Supplied information:
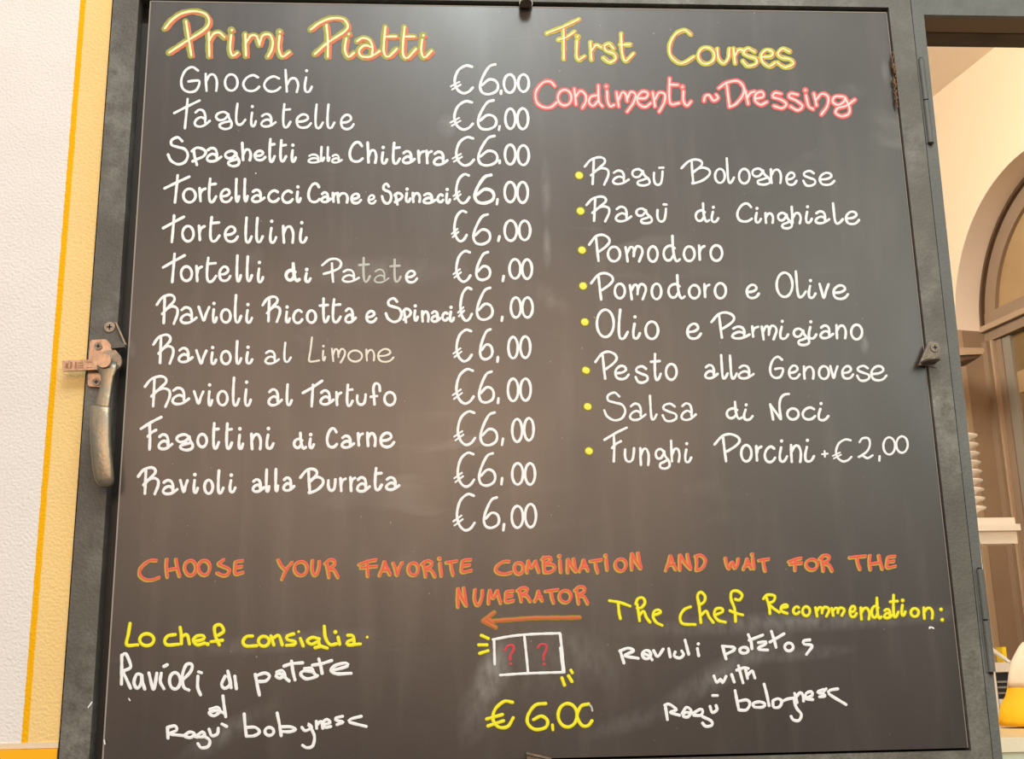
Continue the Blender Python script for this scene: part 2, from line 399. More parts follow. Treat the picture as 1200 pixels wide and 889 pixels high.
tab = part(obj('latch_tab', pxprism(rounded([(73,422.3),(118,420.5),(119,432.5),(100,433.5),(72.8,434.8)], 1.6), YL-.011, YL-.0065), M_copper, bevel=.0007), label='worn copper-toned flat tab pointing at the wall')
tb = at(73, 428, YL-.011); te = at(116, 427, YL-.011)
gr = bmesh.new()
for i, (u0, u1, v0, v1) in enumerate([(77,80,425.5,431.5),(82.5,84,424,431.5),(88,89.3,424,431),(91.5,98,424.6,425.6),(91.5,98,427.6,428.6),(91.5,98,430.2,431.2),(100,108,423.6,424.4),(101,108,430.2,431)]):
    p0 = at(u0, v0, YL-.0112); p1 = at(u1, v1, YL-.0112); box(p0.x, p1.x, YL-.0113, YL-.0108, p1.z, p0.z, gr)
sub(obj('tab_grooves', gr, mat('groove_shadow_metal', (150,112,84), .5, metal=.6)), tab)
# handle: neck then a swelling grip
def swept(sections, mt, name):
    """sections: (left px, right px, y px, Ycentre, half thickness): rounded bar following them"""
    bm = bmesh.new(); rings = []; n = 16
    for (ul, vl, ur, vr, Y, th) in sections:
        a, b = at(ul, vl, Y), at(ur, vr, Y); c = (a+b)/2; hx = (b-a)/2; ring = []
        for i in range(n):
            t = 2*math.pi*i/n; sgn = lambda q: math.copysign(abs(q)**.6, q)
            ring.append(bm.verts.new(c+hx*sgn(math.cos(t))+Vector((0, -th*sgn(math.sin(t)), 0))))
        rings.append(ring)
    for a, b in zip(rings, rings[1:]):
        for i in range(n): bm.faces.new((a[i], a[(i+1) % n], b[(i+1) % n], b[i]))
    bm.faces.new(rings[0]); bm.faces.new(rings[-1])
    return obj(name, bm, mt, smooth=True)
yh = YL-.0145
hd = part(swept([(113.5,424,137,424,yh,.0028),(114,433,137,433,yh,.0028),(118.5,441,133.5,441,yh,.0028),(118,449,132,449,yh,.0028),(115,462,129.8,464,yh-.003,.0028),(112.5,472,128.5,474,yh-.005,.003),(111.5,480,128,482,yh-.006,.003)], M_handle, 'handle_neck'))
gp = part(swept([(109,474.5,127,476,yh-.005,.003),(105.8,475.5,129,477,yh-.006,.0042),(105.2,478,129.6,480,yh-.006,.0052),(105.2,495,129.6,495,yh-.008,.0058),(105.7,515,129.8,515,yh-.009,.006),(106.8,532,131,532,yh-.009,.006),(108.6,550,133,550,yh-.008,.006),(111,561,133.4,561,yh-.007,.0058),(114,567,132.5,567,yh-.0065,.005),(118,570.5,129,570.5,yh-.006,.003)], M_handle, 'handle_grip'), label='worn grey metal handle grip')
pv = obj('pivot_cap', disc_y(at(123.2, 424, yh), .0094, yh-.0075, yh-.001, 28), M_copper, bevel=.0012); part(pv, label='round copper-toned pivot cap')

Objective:
All the material shown above is to be copied exactly, with no pictures carried over.

Correct output:
Continue the Blender Python script for this scene: part 2, from line 399. More parts follow. Treat the picture as 1200 pixels wide and 889 pixels high.
tab = part(obj('latch_tab', pxprism(rounded([(73,422.3),(118,420.5),(119,432.5),(100,433.5),(72.8,434.8)], 1.6), YL-.011, YL-.0065), M_copper, bevel=.0007), label='worn copper-toned flat tab pointing at the wall')
tb = at(73, 428, YL-.011); te = at(116, 427, YL-.011)
gr = bmesh.new()
for i, (u0, u1, v0, v1) in enumerate([(77,80,425.5,431.5),(82.5,84,424,431.5),(88,89.3,424,431),(91.5,98,424.6,425.6),(91.5,98,427.6,428.6),(91.5,98,430.2,431.2),(100,108,423.6,424.4),(101,108,430.2,431)]):
    p0 = at(u0, v0, YL-.0112); p1 = at(u1, v1, YL-.0112); box(p0.x, p1.x, YL-.0113, YL-.0108, p1.z, p0.z, gr)
sub(obj('tab_grooves', gr, mat('groove_shadow_metal', (150,112,84), .5, metal=.6)), tab)
# handle: neck then a swelling grip
def swept(sections, mt, name):
    """sections: (left px, right px, y px, Ycentre, half thickness): rounded bar following them"""
    bm = bmesh.new(); rings = []; n = 16
    for (ul, vl, ur, vr, Y, th) in sections:
        a, b = at(ul, vl, Y), at(ur, vr, Y); c = (a+b)/2; hx = (b-a)/2; ring = []
        for i in range(n):
            t = 2*math.pi*i/n; sgn = lambda q: math.copysign(abs(q)**.6, q)
            ring.append(bm.verts.new(c+hx*sgn(math.cos(t))+Vector((0, -th*sgn(math.sin(t)), 0))))
        rings.append(ring)
    for a, b in zip(rings, rings[1:]):
        for i in range(n): bm.faces.new((a[i], a[(i+1) % n], b[(i+1) % n], b[i]))
    bm.faces.new(rings[0]); bm.faces.new(rings[-1])
    return obj(name, bm, mt, smooth=True)
yh = YL-.0145
hd = part(swept([(113.5,424,137,424,yh,.0028),(114,433,137,433,yh,.0028),(118.5,441,133.5,441,yh,.0028),(118,449,132,449,yh,.0028),(115,462,129.8,464,yh-.003,.0028),(112.5,472,128.5,474,yh-.005,.003),(111.5,480,128,482,yh-.006,.003)], M_handle, 'handle_neck'))
gp = part(swept([(109,474.5,127,476,yh-.005,.003),(105.8,475.5,129,477,yh-.006,.0042),(105.2,478,129.6,480,yh-.006,.0052),(105.2,495,129.6,495,yh-.008,.0058),(105.7,515,129.8,515,yh-.009,.006),(106.8,532,131,532,yh-.009,.006),(108.6,550,133,550,yh-.008,.006),(111,561,133.4,561,yh-.007,.0058),(114,567,132.5,567,yh-.0065,.005),(118,570.5,129,570.5,yh-.006,.003)], M_handle, 'handle_grip'), label='worn grey metal handle grip')
pv = obj('pivot_cap', disc_y(at(123.2, 424, yh), .0094, yh-.0075, yh-.001, 28), M_copper, bevel=.0012); part(pv, label='round copper-toned pivot cap')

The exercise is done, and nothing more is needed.